The idea that MPs should be above the law in any way shape or form, as promulgated by Denis McShane in connection with this case, don't float my boat.
What's good (or bad) enough for Ruth Turner whose arrest the Tory blog mob cheered though it was worse than this is good (or bad) enough for Damian Green.
Without fear or favour is the idea of the service surely. I can't say I'm that exercised by green's arrest or his treatment really.
And I don't like this "don't you know who I am?" schtick at all.
David,
Ponting and Tisdall did deserve outrage over their arrests but they were not part of the official oppositions. Green's job, constitutionally, is to hold the government to account. This makes it all the more outrageous.
Chris Paul.
Never allow parliament to get in the way of the party?
the fact you don't get it helps explain the deserved 11 point poll deficit.
Much more of this and you'll be looking at a 100+ majority that would be terrible for everyone.
I think there's a bit of "you scratch my back, I'll recognise your operational independence" going on.
Harriet Harman is taking a stronger line than Jacqui Smith, on important constitutional principles being at stake in the arrest.
I thought it was good that Andrew Marr pressed Smith this morning about if she had authorised any tapping of Green's phone/Blackberry.

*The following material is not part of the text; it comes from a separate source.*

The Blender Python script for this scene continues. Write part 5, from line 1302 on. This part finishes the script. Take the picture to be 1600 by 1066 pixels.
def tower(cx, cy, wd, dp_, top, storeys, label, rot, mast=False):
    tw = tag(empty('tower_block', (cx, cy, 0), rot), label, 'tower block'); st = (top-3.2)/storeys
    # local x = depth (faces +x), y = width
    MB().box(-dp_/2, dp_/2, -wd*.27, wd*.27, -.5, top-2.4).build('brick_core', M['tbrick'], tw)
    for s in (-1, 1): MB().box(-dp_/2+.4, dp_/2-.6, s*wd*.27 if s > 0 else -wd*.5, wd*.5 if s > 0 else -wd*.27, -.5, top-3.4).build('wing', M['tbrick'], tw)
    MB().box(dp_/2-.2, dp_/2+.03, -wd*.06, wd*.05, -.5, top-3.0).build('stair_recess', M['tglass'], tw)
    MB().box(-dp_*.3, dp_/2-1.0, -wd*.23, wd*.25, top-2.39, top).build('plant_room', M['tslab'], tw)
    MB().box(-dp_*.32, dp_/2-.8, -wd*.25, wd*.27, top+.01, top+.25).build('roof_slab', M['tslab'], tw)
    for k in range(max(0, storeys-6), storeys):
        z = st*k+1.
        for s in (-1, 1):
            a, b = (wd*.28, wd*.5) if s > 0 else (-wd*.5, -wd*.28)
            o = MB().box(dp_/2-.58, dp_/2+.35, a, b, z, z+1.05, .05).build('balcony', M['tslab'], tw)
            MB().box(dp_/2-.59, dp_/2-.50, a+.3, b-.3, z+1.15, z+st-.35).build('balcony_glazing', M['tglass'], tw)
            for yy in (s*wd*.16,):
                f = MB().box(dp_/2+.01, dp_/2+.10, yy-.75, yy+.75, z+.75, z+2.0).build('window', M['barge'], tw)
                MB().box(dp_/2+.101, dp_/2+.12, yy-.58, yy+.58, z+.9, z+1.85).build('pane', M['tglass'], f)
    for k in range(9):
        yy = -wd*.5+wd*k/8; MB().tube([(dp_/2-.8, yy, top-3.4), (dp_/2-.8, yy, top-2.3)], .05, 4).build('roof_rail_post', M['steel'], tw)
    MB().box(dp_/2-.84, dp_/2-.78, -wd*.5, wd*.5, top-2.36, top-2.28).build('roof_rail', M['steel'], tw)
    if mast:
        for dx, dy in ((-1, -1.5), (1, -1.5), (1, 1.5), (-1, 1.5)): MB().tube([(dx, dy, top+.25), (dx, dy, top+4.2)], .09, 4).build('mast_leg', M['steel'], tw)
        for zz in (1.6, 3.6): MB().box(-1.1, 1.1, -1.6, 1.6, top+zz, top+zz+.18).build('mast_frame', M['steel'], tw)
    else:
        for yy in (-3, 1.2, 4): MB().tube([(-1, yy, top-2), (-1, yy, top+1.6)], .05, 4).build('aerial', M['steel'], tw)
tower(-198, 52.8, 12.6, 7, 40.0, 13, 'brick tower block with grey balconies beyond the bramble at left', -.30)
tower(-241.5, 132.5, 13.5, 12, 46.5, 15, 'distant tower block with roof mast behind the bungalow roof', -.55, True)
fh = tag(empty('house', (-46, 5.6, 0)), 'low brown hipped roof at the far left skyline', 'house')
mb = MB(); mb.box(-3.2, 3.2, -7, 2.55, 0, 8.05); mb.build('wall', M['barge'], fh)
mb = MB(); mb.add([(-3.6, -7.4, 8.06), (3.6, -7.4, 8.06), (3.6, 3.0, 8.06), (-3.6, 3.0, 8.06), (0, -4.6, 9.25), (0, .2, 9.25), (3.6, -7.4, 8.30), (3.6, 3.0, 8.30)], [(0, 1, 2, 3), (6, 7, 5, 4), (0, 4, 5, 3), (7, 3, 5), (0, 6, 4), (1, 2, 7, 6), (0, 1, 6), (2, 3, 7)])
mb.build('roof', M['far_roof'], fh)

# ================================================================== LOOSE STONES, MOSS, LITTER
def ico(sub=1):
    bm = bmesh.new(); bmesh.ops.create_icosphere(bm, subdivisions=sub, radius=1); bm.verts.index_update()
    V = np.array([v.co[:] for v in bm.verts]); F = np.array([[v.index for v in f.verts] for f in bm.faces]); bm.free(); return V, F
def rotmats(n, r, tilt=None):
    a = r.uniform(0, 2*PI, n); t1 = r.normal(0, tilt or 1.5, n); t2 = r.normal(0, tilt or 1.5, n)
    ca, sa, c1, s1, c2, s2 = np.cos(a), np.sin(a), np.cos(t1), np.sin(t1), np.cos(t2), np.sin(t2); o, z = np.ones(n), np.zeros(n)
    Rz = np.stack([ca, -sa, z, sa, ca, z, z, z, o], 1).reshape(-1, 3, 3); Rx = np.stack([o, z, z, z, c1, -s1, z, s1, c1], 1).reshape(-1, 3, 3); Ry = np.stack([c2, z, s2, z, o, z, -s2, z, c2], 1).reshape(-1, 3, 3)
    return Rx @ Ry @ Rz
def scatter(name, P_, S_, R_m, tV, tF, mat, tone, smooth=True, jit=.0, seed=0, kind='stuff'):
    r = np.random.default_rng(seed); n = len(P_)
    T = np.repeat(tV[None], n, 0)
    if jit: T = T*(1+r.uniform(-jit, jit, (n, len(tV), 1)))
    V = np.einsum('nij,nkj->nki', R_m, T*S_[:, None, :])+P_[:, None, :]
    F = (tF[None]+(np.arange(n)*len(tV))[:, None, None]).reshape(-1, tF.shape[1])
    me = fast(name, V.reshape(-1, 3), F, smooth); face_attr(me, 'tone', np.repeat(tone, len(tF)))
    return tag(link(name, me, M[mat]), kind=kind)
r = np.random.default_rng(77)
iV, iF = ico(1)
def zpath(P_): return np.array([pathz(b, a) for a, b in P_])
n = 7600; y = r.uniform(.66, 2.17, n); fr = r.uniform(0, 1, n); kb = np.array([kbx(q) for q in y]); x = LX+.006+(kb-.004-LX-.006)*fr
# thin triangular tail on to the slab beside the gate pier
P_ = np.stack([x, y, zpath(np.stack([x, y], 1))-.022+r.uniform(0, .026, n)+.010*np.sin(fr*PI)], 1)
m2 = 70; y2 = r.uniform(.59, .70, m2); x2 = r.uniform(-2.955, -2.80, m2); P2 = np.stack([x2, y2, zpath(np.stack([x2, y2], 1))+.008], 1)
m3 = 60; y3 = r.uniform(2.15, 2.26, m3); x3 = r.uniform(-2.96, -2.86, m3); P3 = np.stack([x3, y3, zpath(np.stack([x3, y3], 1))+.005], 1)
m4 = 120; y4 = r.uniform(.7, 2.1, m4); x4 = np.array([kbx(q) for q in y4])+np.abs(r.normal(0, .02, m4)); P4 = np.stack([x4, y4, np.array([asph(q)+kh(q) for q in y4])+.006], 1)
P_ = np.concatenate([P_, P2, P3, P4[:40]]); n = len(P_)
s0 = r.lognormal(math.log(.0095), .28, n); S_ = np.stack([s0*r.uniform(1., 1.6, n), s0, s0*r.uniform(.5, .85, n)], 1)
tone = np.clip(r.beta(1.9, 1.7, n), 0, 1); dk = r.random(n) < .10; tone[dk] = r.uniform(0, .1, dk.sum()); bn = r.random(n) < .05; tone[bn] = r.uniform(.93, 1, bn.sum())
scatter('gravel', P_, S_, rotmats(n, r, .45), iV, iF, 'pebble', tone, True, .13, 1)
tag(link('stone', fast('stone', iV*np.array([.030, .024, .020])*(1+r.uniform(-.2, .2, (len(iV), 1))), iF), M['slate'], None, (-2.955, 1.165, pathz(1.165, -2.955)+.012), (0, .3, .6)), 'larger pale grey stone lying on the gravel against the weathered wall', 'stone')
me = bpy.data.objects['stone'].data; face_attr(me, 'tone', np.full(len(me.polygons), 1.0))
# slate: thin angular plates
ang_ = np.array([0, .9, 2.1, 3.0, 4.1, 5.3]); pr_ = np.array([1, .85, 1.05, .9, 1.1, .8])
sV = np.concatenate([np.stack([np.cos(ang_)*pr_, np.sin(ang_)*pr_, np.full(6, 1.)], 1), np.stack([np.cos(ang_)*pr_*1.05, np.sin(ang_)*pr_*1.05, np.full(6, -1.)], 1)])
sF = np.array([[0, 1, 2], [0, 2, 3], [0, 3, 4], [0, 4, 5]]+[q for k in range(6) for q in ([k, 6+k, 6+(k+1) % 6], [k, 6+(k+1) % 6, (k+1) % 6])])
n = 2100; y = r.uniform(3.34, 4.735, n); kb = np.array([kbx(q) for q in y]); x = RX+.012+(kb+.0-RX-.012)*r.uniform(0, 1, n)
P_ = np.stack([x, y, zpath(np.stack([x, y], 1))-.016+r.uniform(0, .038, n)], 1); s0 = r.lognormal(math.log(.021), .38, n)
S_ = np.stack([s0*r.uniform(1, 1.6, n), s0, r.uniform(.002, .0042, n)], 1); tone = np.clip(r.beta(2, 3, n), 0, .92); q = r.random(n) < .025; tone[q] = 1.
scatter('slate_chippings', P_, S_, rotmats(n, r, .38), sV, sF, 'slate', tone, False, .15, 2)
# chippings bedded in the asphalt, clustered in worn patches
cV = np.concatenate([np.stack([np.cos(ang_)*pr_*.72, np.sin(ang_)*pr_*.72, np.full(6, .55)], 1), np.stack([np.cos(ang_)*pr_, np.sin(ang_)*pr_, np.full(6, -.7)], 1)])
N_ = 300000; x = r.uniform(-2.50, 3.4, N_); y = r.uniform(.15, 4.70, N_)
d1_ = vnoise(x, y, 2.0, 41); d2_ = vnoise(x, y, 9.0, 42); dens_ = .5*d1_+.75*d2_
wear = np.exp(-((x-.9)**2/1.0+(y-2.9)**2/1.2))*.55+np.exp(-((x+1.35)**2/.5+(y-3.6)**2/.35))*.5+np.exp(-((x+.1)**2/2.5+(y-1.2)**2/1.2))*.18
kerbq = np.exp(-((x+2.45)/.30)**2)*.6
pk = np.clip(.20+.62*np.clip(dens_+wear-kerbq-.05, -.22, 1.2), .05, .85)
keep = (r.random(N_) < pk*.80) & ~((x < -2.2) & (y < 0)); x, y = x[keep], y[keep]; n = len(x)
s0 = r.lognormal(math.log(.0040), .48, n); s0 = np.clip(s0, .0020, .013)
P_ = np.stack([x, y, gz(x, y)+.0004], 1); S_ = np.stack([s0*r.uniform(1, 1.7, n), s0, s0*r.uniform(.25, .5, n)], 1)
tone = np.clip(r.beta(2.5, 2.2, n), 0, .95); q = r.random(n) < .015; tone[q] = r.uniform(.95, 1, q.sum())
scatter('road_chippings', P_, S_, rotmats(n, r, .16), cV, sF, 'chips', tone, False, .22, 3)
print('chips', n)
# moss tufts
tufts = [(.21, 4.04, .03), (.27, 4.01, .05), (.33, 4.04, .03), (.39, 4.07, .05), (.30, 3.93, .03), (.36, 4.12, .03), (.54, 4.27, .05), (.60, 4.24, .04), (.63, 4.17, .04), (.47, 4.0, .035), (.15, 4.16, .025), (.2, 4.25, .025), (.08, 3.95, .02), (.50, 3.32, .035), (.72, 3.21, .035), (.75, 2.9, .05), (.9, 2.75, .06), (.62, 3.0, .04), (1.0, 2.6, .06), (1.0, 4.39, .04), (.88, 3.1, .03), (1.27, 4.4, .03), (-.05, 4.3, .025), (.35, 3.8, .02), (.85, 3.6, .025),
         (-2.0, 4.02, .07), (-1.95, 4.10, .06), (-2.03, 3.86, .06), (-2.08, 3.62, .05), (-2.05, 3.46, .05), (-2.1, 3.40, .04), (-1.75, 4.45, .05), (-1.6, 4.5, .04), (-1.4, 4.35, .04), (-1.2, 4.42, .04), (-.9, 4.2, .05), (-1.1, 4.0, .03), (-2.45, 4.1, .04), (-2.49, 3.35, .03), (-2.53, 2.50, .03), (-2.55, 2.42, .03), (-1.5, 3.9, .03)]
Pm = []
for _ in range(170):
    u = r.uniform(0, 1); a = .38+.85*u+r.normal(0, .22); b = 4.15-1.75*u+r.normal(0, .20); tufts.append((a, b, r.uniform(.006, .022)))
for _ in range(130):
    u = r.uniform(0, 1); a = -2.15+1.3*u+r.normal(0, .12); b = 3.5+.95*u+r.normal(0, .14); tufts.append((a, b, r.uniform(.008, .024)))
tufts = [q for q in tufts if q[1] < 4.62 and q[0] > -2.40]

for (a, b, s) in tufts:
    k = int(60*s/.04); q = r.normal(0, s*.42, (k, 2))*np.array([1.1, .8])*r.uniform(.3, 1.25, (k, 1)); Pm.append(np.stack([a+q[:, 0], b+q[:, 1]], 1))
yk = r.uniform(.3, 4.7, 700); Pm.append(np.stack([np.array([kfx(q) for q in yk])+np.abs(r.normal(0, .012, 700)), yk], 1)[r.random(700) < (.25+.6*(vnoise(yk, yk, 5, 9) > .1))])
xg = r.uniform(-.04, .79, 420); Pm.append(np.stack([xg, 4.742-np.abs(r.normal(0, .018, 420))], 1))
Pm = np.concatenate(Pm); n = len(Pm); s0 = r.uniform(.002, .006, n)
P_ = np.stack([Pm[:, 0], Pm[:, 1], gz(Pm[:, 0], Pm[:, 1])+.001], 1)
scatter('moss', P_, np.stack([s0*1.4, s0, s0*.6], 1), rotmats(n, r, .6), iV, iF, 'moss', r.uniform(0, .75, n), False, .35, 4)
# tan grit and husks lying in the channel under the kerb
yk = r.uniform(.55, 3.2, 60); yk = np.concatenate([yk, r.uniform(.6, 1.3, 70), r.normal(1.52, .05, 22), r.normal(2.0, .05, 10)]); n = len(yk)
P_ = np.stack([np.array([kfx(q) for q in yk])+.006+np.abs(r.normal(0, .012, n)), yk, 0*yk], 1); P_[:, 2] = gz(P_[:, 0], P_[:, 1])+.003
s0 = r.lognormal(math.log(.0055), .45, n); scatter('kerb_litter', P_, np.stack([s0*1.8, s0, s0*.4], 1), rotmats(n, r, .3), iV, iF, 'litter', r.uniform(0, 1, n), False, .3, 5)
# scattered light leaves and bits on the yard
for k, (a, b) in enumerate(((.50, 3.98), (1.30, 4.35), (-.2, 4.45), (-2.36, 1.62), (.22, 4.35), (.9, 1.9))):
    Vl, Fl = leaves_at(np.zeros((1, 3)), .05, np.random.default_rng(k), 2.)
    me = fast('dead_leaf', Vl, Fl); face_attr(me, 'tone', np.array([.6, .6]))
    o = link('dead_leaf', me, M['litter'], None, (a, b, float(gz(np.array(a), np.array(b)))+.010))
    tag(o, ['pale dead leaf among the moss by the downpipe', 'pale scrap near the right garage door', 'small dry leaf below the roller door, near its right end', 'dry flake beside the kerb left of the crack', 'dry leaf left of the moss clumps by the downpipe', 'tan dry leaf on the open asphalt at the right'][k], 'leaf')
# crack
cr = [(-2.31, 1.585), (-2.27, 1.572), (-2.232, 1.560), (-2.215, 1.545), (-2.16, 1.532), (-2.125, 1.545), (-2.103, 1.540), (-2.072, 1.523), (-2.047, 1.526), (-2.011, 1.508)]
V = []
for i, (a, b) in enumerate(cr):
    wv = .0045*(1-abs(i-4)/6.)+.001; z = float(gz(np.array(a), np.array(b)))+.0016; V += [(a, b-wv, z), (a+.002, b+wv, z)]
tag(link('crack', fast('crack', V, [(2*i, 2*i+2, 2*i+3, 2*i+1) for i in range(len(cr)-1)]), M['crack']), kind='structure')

Finally, no one seems to be hunting down the mole in the Treasury who keeps Robert Preston so well informed. Leaks suit Labour when it helps their "news management" cycles.
Well, they are now talking about lie detectors for benefit claimants, and special uniforms for minor offenders doing community service. I am thinking of opening a book on when in this century the UK achieves a fascist state model.